• Home
  • -
  • Courtesan Usumizu from Tsuruya


Utamaro (1753 - 1806)

Courtesan Usumizu from Tsuruya

Medium: Woodblock Print
Date: c. 1789
Size (H x W): 15 x 10 (inches)
Publisher: Yamaguchiya
Seals: Kiwame
Signature: Utamaro hitsu
Condition: Good color, very good impression, light overall wear, mica on collar.
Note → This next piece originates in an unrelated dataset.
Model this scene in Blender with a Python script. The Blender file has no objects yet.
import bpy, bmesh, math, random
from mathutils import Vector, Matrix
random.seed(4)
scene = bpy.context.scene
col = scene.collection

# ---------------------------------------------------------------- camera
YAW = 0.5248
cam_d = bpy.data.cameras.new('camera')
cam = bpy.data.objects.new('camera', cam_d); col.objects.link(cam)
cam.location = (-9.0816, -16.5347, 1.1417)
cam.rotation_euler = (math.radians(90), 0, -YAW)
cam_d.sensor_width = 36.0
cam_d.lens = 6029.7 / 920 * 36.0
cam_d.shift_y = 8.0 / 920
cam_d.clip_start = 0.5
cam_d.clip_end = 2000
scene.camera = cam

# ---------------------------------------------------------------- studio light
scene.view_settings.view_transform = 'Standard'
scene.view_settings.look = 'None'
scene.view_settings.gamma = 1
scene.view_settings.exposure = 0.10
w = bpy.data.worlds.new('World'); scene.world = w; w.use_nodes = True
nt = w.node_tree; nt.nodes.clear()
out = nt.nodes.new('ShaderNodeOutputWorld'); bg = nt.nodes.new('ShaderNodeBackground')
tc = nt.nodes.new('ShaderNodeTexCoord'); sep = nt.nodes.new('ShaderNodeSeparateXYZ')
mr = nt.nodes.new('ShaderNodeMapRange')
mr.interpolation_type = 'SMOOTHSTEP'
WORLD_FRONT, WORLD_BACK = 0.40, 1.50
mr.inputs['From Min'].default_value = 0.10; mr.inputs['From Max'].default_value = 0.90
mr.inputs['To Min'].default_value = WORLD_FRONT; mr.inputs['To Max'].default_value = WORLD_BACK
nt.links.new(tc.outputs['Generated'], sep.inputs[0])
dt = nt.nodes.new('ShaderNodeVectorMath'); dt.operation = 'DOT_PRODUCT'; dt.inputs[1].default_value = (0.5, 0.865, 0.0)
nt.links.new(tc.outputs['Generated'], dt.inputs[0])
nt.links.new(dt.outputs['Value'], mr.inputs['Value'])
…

In this portrait, the courtesan Usumizu appears slightly undone. As she pulls the neck of her under kimono across her chest, fine wisps of hair can be found at the nape of her neck, her temple, and her left ear. Unlike the taut coiffures found in many okubi-e, Usumizu’s hair loosely rolls over her many hairpins in gentle waves. Utamaro pays such special care to her hair such that each strand seems tangible. She raises her eyebrows, her mouth slightly open, perhaps portrayed in a moment of surprise. The Yoshiwara captivated Utamaro throughout his career. In fact, his prints show such an intimate acquaintance with the women of the pleasure quarters that he was called a “sensualist” by late 19th century Western critics.

About the artist

Best known for his slender and graceful bijin-ga, or "pictures of beautiful women," Utamaro is one of the masters of Japanese woodblock printing. He is renowned for his ability to subtly capture the personality and private lives of Edo's women, from courtesans to mothers. Utamaro’s enormous popularity was not limited to Japan. During the 19th century, Utamaro's ukiyo-e designs entranced Western artists and collectors. Mary Cassat was particularly taken by Utamaro’s Japanese woodblock prints, exclaiming, “you who want to make color prints, you couldn’t imagine anything more beautiful.”1

The scholar and artist Sekien served as Utamaro’s teacher until Seiken’s death in 1788. While the influence of Kiyonaga coursed through Utamaro's early woodblock prints, his unique style soon asserted itself. A prolific artist, he also produced illustrated books and paintings. Around 1791, he directed his focus to half portraits of women on their own, rather than the full-length, group designs that dominated the genre of bijin-ga. In 1804, he ran into legal trouble with the Tokugawa Shogunate for producing prints relating to a historical scene. The print depicted the 16th century ruler Hideyoshi with his wife and courtesans, entitled Hideyoshi and His Five Concubines. The work was deemed disrespectful and Utamaro was sentenced and imprisoned for a short time. Some believe that this broke his spirit, for he died in Edo two years later.


1. Mathews, Nancy Mowll. Mary Cassatt: A Life. New York: Villard, 1994. Print, 194.